Film

A very brief history of the Sundance Festival

sundance festival

In 1978, a group of young film enthusiasts gathered their friends together to organise the Utah/U.S. Film Festival. The festival was held in Salt Lake City in an effort to attract more filmmakers to the area. It took place during September spanning over 7 days and occupying three cinemas. The Festival showed films, had panel discussions, and also introduced a national competition for filmmakers. The next year’s festival was again held in Salt Lake City, but in October, still containing the same attractions.

After a one-year break to re-organise, the festival returned in 1981 even bigger than ever. At the suggestion of Board member, Sydney Pollack, the Festival was moved to Park City and took place in January, which is where it remains to this day. However, the Utah/ US Film Festival were plagued with money problems. Bringing a vast amount of filmmakers together was an admirable goal, but the profit was not there.
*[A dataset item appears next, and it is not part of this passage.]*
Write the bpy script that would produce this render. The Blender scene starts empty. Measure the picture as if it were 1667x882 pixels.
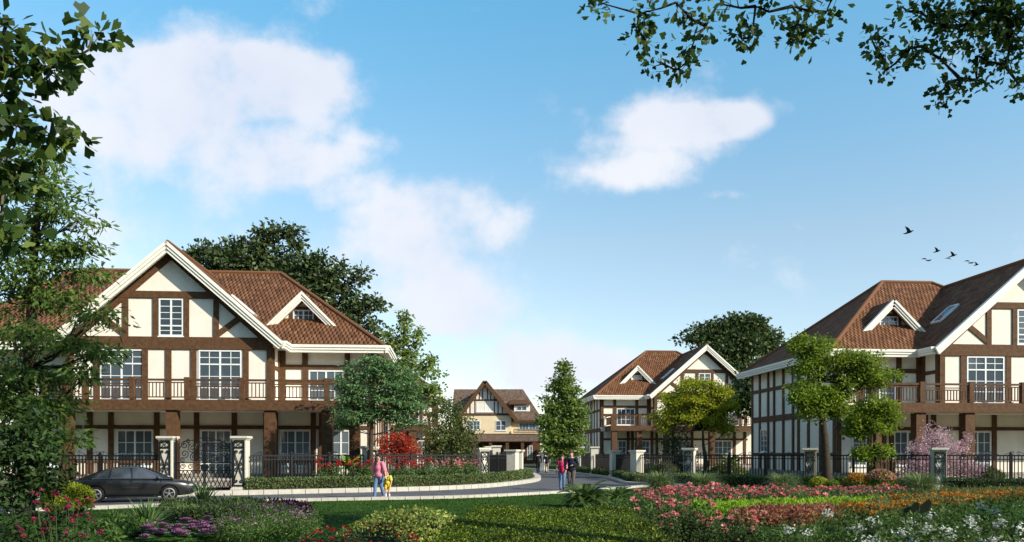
import bpy, bmesh, math, random
import numpy as np
from mathutils import Vector, Matrix
R = math.radians
random.seed(7); rng = np.random.default_rng(7)
S = bpy.context.scene; C = S.collection
# ------------------------------------------------------------------ camera
F = 1300.0; CX = 833.5; HY = 737.0; CH = 1.75
cd = bpy.data.cameras.new('camera'); cam = bpy.data.objects.new('camera', cd); C.objects.link(cam)
cam.location = (0, 0, CH); cam.rotation_euler = (R(90), 0, 0)
cd.sensor_width = 36; cd.lens = 36*F/1667; cd.shift_y = (HY-441)/1667; cd.clip_end = 3000; cd.clip_start = .1
S.camera = cam
# ------------------------------------------------------------------ world
SUN = Vector((0.72, -0.49, 0.50)).normalized()
EL = math.asin(SUN.z); AZ = math.atan2(SUN.x, SUN.y)
W = bpy.data.worlds.new('World'); S.world = W; W.use_nodes = True
wt = W.node_tree; wt.nodes.clear(); WN = wt.nodes; WL = wt.links
def wn(t, **k):
    n = WN.new(t)
    for a, v in k.items(): setattr(n, a, v)
    return n
def wm(op, a, b=None, c=None):
    n = wn('ShaderNodeMath', operation=op)
    for i, v in enumerate((a, b, c)):
        if v is None: continue
        if isinstance(v, (int, float)): n.inputs[i].default_value = v
        else: WL.new(v, n.inputs[i])
    return n.outputs[0]
sky = wn('ShaderNodeTexSky', sky_type='NISHITA', sun_disc=False, sun_elevation=EL, sun_rotation=AZ, altitude=100, air_density=1.0, dust_density=.4, ozone_density=1.0)
tc = wn('ShaderNodeTexCoord'); sp = wn('ShaderNodeSeparateXYZ'); WL.new(tc.outputs['Generated'], sp.inputs[0])
yy = wm('MAXIMUM', sp.outputs[1], .08)
ca = wm('DIVIDE', sp.outputs[0], yy); ce = wm('DIVIDE', sp.outputs[2], yy)
cv = wn('ShaderNodeCombineXYZ'); WL.new(ca, cv.inputs[0]); WL.new(ce, cv.inputs[1])
nz = wn('ShaderNodeTexNoise'); nz.inputs['Scale'].default_value = 6.5; nz.inputs['Detail'].default_value = 11; nz.inputs['Roughness'].default_value = .62
WL.new(cv.outputs[0], nz.inputs['Vector'])
nz2 = wn('ShaderNodeTexNoise'); nz2.inputs['Scale'].default_value = 3.2; nz2.inputs['Detail'].default_value = 4
WL.new(cv.outputs[0], nz2.inputs['Vector'])
dis = wn('ShaderNodeVectorMath', operation='SUBTRACT'); WL.new(nz2.outputs['Color'], dis.inputs[0]); dis.inputs[1].default_value = (.5, .5, .5)
dsc = wn('ShaderNodeVectorMath', operation='SCALE'); WL.new(dis.outputs[0], dsc.inputs[0]); dsc.inputs['Scale'].default_value = .17
dad = wn('ShaderNodeVectorMath', operation='ADD'); WL.new(dsc.outputs[0], dad.inputs[0]); WL.new(cv.outputs[0], dad.inputs[1])
# clouds: soft bodies at fixed directions of the sky (azimuth, elevation tangents), weight
BL = [(330,150,270,160,1.0),(190,200,230,130,.75),(480,150,170,95,.75),(480,300,200,75,.85),(545,250,110,50,.3),(740,345,230,60,.62),(650,390,130,65,.42),(700,455,200,90,.95),(180,370,140,90,.6),(110,300,120,60,.25),
      (1110,205,160,90,1.0),(1200,185,120,42,.65),(985,285,130,75,.62),(1090,295,100,42,.66),(920,600,220,75,1.05),(620,235,90,45,.3),(790,520,220,70,.45),(860,380,120,40,.3),(1215,325,60,20,.3)]
acc = None
for px, py, rx, ry, w in BL:
    s_ = wn('ShaderNodeVectorMath', operation='SUBTRACT'); WL.new(dad.outputs[0], s_.inputs[0]); s_.inputs[1].default_value = ((px-24-CX)/F, (HY-py)/F, 0)
    m_ = wn('ShaderNodeVectorMath', operation='MULTIPLY'); WL.new(s_.outputs[0], m_.inputs[0]); m_.inputs[1].default_value = (F/rx, F/ry, 0)
    l_ = wn('ShaderNodeVectorMath', operation='LENGTH'); WL.new(m_.outputs[0], l_.inputs[0])
    v_ = wm('MULTIPLY', wm('MAXIMUM', wm('SUBTRACT', 1.0, l_.outputs['Value']), 0.0), w)
    acc = v_ if acc is None else wm('ADD', acc, v_)
den = wm('MULTIPLY', wm('ADD', wm('MULTIPLY', wm('SUBTRACT', nz.outputs[0], .5), 1.75), wm('SUBTRACT', wm('MINIMUM', acc, .66), .13)), 1.95)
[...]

1985 marked the most significant change in the Festival’s organisation. Able to provide the festival with financial support, year-round staff, and a network of contacts, Robert Redford, who was previously the festival’s chairman, took over as management. He expanded the festival to ten days, set up an international cinema and channel. Having Robert Redford’s name attached to the festival, helped it obtain recognition and therefore it was affectionately nicknamed the Sundance festival after his cowboy alter ego in Butch Cassidy And The Sundance Kid. This became it official title in 1991.

Since 1991, the Sundance Film Festival has become a hugely successful event which is well established within the industry and now ranks with the likes of Cannes, Venice, Berlin, and Toronto.

Many independent filmmakers of our time have received their big breaks while showing movies at Sundance. Quentin Tarantino, Robert Rodriguez, and Kevin Smith all got their entrance into mainstream culture at Sundance. Although the festival continues to champion small films by unknown filmmakers, it has recently gained wider media attention for showcasing box office hits such as Saw, The Blair Witch Project, Reservoir Dogs, Little Miss Sunshine and Napoleon Dynamite.